* **GIVEN REQUEST**
Retype the lines beneath this one, from the first through the line containing "tag(mb.build('hair_curls', M['hair'], hair), kind='stuff')". Pictures are left out.
-- GIVEN INFORMATION start --
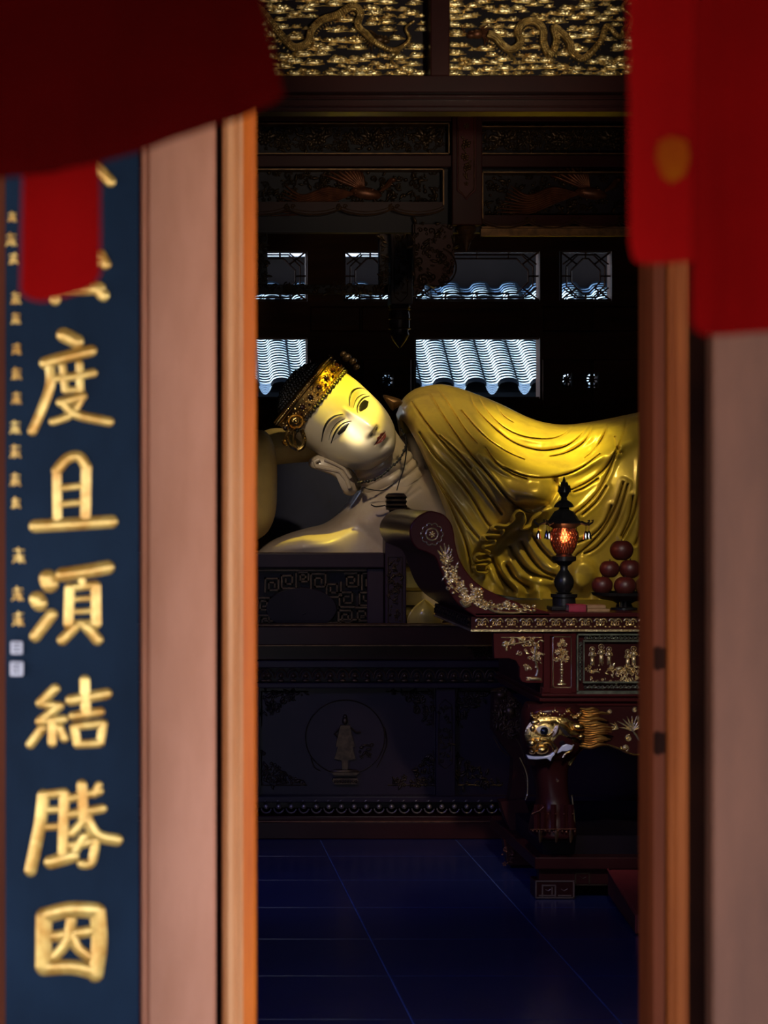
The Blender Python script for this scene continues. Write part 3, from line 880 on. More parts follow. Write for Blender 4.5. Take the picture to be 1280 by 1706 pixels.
# hair: a cap of small curls behind the crown
mb = MB()
hairb = list(np.linspace(62, 118, 14))
rows = []
for bb in hairb:
    Wd, Fd, Bd = lvl(bb, 1) + 3, lvl(bb, 2) + 3, lvl(bb, 3) - 3
    rows.append([hw(Wd * math.cos(2 * PI * k / 48), bb + 1.5, (Fd if k < 24 else -Bd) * math.sin(2 * PI * k / 48)) for k in range(48)])
mb.grid(rows, closed_u=True)
mb.f.append(tuple(range(13 * 48, 14 * 48))); mb.mi.append(0)
hair = mb.build('hair', M['hair'], statue)
mb = MB()
bb = 66
while bb < 118:
    Wd, Fd, Bd = lvl(bb, 1) + 3, lvl(bb, 2) + 3, lvl(bb, 3) - 3
    n = max(6, int(2 * PI * Wd / 6.2))
    for k in range(n):
        ang = 2 * PI * (k + 0.5 * (int(bb) % 2)) / n
        c = hw(Wd * math.cos(ang), bb + 1.5, (Fd if math.sin(ang) > 0 else -Bd) * math.sin(ang))
        mb.ball(c, 3.1 * S_, n=6, m=4)
    bb += 5.0 if bb < 100 else 3.2
tag(mb.build('hair_curls', M['hair'], hair), kind='stuff')

# crown band
def crown_pt(ang, bb, off):
    Wd, Fd = lvl(min(bb, 70), 1), lvl(min(bb, 70), 2)
    return hw((Wd + off) * math.cos(ang), bb, (Fd + off) * math.sin(ang))
NA = 120
angs = [PI * (-0.06 + 1.12 * i / (NA - 1)) for i in range(NA)]
mb = MB(); rows_o = []; rows_i = []
for t in (0, 0.25, 0.5, 0.75, 1):
    rows_o.append([crown_pt(a, (53 + 2.5 * abs(math.sin(a * 22))) * (1 - t) + 90 * t, 2.5 + 5 * t + 2.0 * math.sin(PI * t)) for a in angs])
for t in (1, 0):
    rows_i.append([crown_pt(a, (53 + 2.5 * abs(math.sin(a * 22))) * (1 - t) + 90 * t, 0.5 + 4 * t) for a in angs])
mb.grid(rows_o + rows_i)
crown = mb.build('crown', M['crown'], statue)
mb = MB()
for i in range(64):
    a = PI * (-0.05 + 1.10 * i / 63)
    mb.ball(crown_pt(a, 88, 9.5), 1.7 * S_, 6, 4)
    mb.ball(crown_pt(a, 60, 6.0), 1.1 * S_, 6, 4)
mb.tube([crown_pt(a, 92, 8.5) for a in angs], 1.8 * S_, 6)
mb.tube([crown_pt(a, 84, 9.0) for a in angs], 1.1 * S_, 6)
tag(mb.build('crown_beading', M['gold'], crown), kind='stuff')
mb = MB(); mj = MB()
for i in range(11):
    a = PI * (0.02 + 0.96 * i / 10)
    mj.ball(crown_pt(a, 71, 8.0), (4.6 * S_, 4.0 * S_, 4.6 * S_), 8, 6)
    for k in range(7):
        g = 2 * PI * k / 7
        mb.ball(crown_pt(a + 0.075 * math.cos(g), 71 + 5.8 * math.sin(g), 7.2), 1.5 * S_, 6, 4)
    if i < 10:
        a2 = PI * (0.02 + 0.96 * (i + 0.5) / 10)
        for bb2, r2 in ((79, 2.2), (65, 2.4), (72, 1.6)):
            (mj if bb2 == 65 else mb).ball(crown_pt(a2, bb2, 7.5), r2 * S_, 6, 4)
mb.build('rosette_mounts', M['gold'], crown)
mj.build('jewels', M['jewel'], crown)
# dark scalloped lace under the band
mb = MB()
for i in range(40):
    a = PI * (0.02 + 0.96 * i / 39)
    mb.ball(crown_pt(a, 53.5 + (1.5 if i % 2 else 0), 2.6), (3.3 * S_, 2.0 * S_, 3.3 * S_), 6, 4)
mb.build('crown_fringe', M['hair'], crown)
# hanging clasp and lobes at the crown's near end
mb = RL(10.42)
mb.dome(493, 702, 13, 11, 8, 0.3)
mb.line(circle(493, 702, 13, 11, 16), 1.6, 3, closed=True)
mb.dome(493, 702, 5, 5, 5, lift=6)
mb.line([(482, 716), (478, 728), (484, 742), (495, 748)], 4, 6, n=6, smooth=4)
mb.line([(502, 716), (507, 730), (505, 744), (496, 750)], 4, 6, n=6, smooth=4)
mb.line([(491, 718), (490, 732), (493, 742)], 3, 5, n=6, smooth=4)
mb.curl(477, 737, 7, 1.2, 1.0, 2.0); mb.curl(505, 704, 5, 1.2, 0.0, 1.5)
mb.build('crown_pendant', M['gold'], crown)
mb = RL(10.62)
for a, bq, r in ((578, 596, 8), (588, 602, 7), (594, 612, 6), (572, 590, 6)): mb.dome(a, bq, r, r * 0.8, 6, 0.6)
mb.build('crown_side_ornament', M['bronze_dark'], crown)

# ears
def slab(pts, Yc, th, name, m, parent, inset=0.72):
    c = (sum(p[0] for p in pts) / len(pts), sum(p[1] for p in pts) / len(pts))
    pp = smooth_path([(a, b, 0) for a, b in pts], 4, True)
    mb = MB(); rows = []
    for t, yy_ in ((0.0, -th * 1.05), (inset * 0.6, -th), (inset, -th * 0.85), (0.93, -th * 0.5), (1.0, 0), (0.93, th * 0.5), (0.5, th), (0.0, th)):
        rows.append([P(c[0] + (p.x - c[0]) * max(t, 0.01), c[1] + (p.y - c[1]) * max(t, 0.01), Yc + yy_) for p in pp])
    mb.grid(rows, closed_u=True)
    return mb.build(name, m, parent, angle=80)
def Z3(pts): return [(420 + a * .28125, 560 + b * .28125) for a, b in pts]
ear = slab(Z3([(415, 700), (370, 712), (338, 735), (345, 775), (410, 800), (480, 828), (522, 872), (545, 932), (590, 944), (622, 915), (605, 850), (585, 800), (560, 765), (480, 735)]), 10.56, 0.045, 'ear', M['skin'], statue)
mb = MB()
mb.tube([P(a, b, 10.512) for a, b in Z3([(400, 730), (370, 745), (380, 770), (450, 785), (520, 800), (560, 850), (580, 900)])], 0.010, 8)
mb.tube([P(a, b, 10.512) for a, b in Z3([(430, 730), (490, 755), (545, 785), (585, 840)])], 0.008, 8)
mb.build('ear_rim', M['skin'], ear)
slab(Z3([(565, 780), (600, 800), (640, 865), (650, 900), (625, 915), (600, 850)]), 10.50, 0.02, 'earring_ribbon', M['hair'], statue)
slab(Z3([(775, 350), (830, 358), (885, 378), (890, 400), (860, 425), (830, 440), (800, 400)]), 10.62, 0.05, 'ear', M['bronze'], statue)

# necklaces
nk = MB()
cp = smooth_path([(a, b, 0) for a, b in Z3([(625, 868), (670, 862), (720, 852), (770, 825), (825, 775), (870, 735), (905, 670), (912, 610), (880, 545)])], 8)
pts = [P(p.x, p.y, 10.45) for p in cp]
nk.tube(pts, 0.004, 6)
for i in range(2, len(pts) - 1, 3): nk.ball(pts[i], 0.0085 if i % 2 else 0.006, 8, 6)
nk.build('necklace', M['ink'], statue)
nk = MB()
nk.tube([P(p.x, p.y, 10.44) for p in smooth_path([(a, b, 0) for a, b in Z3([(660, 895), (700, 908), (770, 915), (815, 890), (840, 870)])], 5)], 0.003, 6)
nk.tube([P(p.x, p.y, 10.435) for p in smooth_path([(a, b, 0) for a, b in Z3([(915, 590), (915, 680), (900, 780), (870, 870), (858, 915)])], 5)], 0.003, 6)
nk.tube([P(p.x, p.y, 10.44) for p in smooth_path([(a, b, 0) for a, b in Z3([(705, 998), (735, 1010), (790, 1002)])], 5)], 0.0035, 6)
nk.build('necklace_cord', M['ink'], statue)

# pillow: a bolster with a second one behind the head
pillow = thing('pillow', P(440, 920, 10.75), 'cream bolster pillow behind the statue head, at the left door jamb', 'pillow')
slab([(330, 760), (380, 722), (430, 716), (448, 724), (459, 752), (462, 790), (460, 850), (447, 885), (424, 903), (404, 922), (330, 925)], 10.85, 0.13, 'bolster', M['cream'], pillow)
slab([(400, 760), (425, 728), (452, 714), (485, 716), (520, 728), (555, 745), (540, 765), (480, 772), (440, 775)], 11.12, 0.12, 'rear_bolster', M['cream'], pillow)
slab([(452, 768), (520, 752), (620, 756), (640, 800), (632, 880), (610, 925), (470, 925), (448, 880)], 11.78, 0.09, 'navy_backing', M['navy'], pillow)  # added slab, its colour supplies the dark blue in the hollow

# ================================================================== the carved bed under the statue
YBED = 10.35
bed = thing('carved_bed', P(640, 1395, YBED), 'long dark lacquered bed with carved base under the reclining statue', 'bed')
bed['label'] = 'long dark lacquered bed with carved base, standing under the reclining statue'
X0, X1 = 60, 1640
r = RL(YBED); r.rbox(X0, X1, 1040, 1072, 0.14, 1.7); r.rbox(X0 + 14, X1 - 14, 1072, 1100, 0.0, 1.45)
r.build('deck', M['lacquer'], bed, bev=0.006, smooth=False)
r = RL(YBED); r.rbox(X0, X1, 1037.5, 1040, 0.145, -0.03); r.rbox(X0, X1, 1071, 1073, 0.145, 0.0)
r.build('deck_edging', M['bronze'], bed, smooth=False)
r = RL(YBED); r.rbox(X0 + 30, X1 - 30, 1100, 1348, -0.05, 1.4); r.build('body', M['lacquer_bed'], bed, smooth=False)
r = RL(YBED); r.rbox(X0 + 10, X1 - 10, 1358, 1366, 0.03, 1.43); r.rbox(X0, X1, 1366, 1395, 0.06, 1.46)
r.build('plinth', M['lacquer'], bed, bev=0.005, smooth=False)
r = RL(YBED); r.rbox(X0, X1, 1364.5, 1366.5, 0.064, -0.03); r.build('plinth_edging', M['bronze_red'], bed, smooth=False)
r = RL(YBED); r.rbox(X0 + 20, X1 - 20, 1100, 1112, 0.02, 0.1); r.rbox(X0 + 20, X1 - 20, 1137, 1146, 0.02, 0.1); r.rbox(X0 + 20, X1 - 20, 1326, 1336, 0.02, 0.1)
r.build('moulding', M['lacquer_bed'], bed, bev=0.004, smooth=False)
# stiles and panels of the body
for x0 in (726, 400, 1080):
    r = RL(YBED + 0.03); r.rbox(x0, x0 + 32, 1146, 1326, 0.02, 0.05); r.build('stile', M['lacquer_bed'], bed, bev=0.003, smooth=False)
    if x0 == 726:
        r = RL(YBED + 0.01); r.line([(731, 1175), (742, 1165), (753, 1175), (753, 1272), (742, 1280), (731, 1272)], 1.0, closed=True)
        r.flora(rect(733, 751, 1176, 1270), 45, 4.5, 3); r.build('stile_carving', M['bronze_dark'], bed)
def corner(px, py, sx, sy, w, h, seed, m):
    r = RL(YBED + 0.05)
    poly = [(px, py), (px + sx * w, py), (px + sx * w * 0.45, py + sy * h * 0.42), (px, py + sy * h)]
    r.flora(poly, 70, 6.0, seed)
    r.line([(px, py), (px + sx * w, py)], 1.1); r.line([(px, py), (px, py + sy * h)], 1.1)
    r.build('corner_carving', m, bed)
mm = M['bronze_dark']
corner(436, 1152, 1, 1, 78, 58, 1, mm); corner(436, 1308, 1, -1, 76, 58, 2, mm)
corner(722, 1152, -1, 1, 78, 60, 3, mm); corner(722, 1308, -1, -1, 76, 58, 4, mm)
corner(763, 1152, 1, 1, 60, 58, 5, mm); corner(763, 1308, 1, -1, 74, 56, 6, mm)
# row of rounded petals under the deck, row of rosettes over the plinth: each a piece of its own
r = RL(YBED - 0.02)
r.line(circle(440, 1130, 10, 15, 14, 0.1, PI + 0.2), 1.5, n=5); r.line(circle(440, 1130, 5, 9, 10, 0.1, PI + 0.2), 1.2, n=5)
r.dome(440, 1126, 4, 4, 4, n=8); r.dome(440, 1134, 6, 3, 3, n=8)
pt = r.build('petal', M['bronze'], bed)
i = 0
for px in np.arange(386, 860, 20.6):
    if i: pass
    part_copy(pt, 'petal', bed, ((px - 440) * r.k, 0, 0)); i += 1
r = RL(YBED - 0.02)
r.line(circle(444, 1346, 8.3, 8.3, 14, PI * 1.02, PI * 2.02), 1.3, n=5); r.dome(444, 1344, 4.6, 4.6, 4, n=9); r.leaf(440, 1336, 6, 3, 2, 0.6)
rs = r.build('rosette', mat('dim_gilding', (0.36, 0.28, 0.22), (0.2, 0.14, 0.11), rough=0.35, metal=0.75, scale=30), bed)
for i, px in enumerate(np.arange(402, 850, 20.9)):
    part_copy(rs, 'rosette', bed, ((px - 444) * r.k, 0, 0))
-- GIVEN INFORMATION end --
* **OUTPUT BELOW**
The Blender Python script for this scene continues. Write part 3, from line 880 on. More parts follow. Write for Blender 4.5. Take the picture to be 1280 by 1706 pixels.
# hair: a cap of small curls behind the crown
mb = MB()
hairb = list(np.linspace(62, 118, 14))
rows = []
for bb in hairb:
    Wd, Fd, Bd = lvl(bb, 1) + 3, lvl(bb, 2) + 3, lvl(bb, 3) - 3
    rows.append([hw(Wd * math.cos(2 * PI * k / 48), bb + 1.5, (Fd if k < 24 else -Bd) * math.sin(2 * PI * k / 48)) for k in range(48)])
mb.grid(rows, closed_u=True)
mb.f.append(tuple(range(13 * 48, 14 * 48))); mb.mi.append(0)
hair = mb.build('hair', M['hair'], statue)
mb = MB()
bb = 66
while bb < 118:
    Wd, Fd, Bd = lvl(bb, 1) + 3, lvl(bb, 2) + 3, lvl(bb, 3) - 3
    n = max(6, int(2 * PI * Wd / 6.2))
    for k in range(n):
        ang = 2 * PI * (k + 0.5 * (int(bb) % 2)) / n
        c = hw(Wd * math.cos(ang), bb + 1.5, (Fd if math.sin(ang) > 0 else -Bd) * math.sin(ang))
        mb.ball(c, 3.1 * S_, n=6, m=4)
    bb += 5.0 if bb < 100 else 3.2
tag(mb.build('hair_curls', M['hair'], hair), kind='stuff')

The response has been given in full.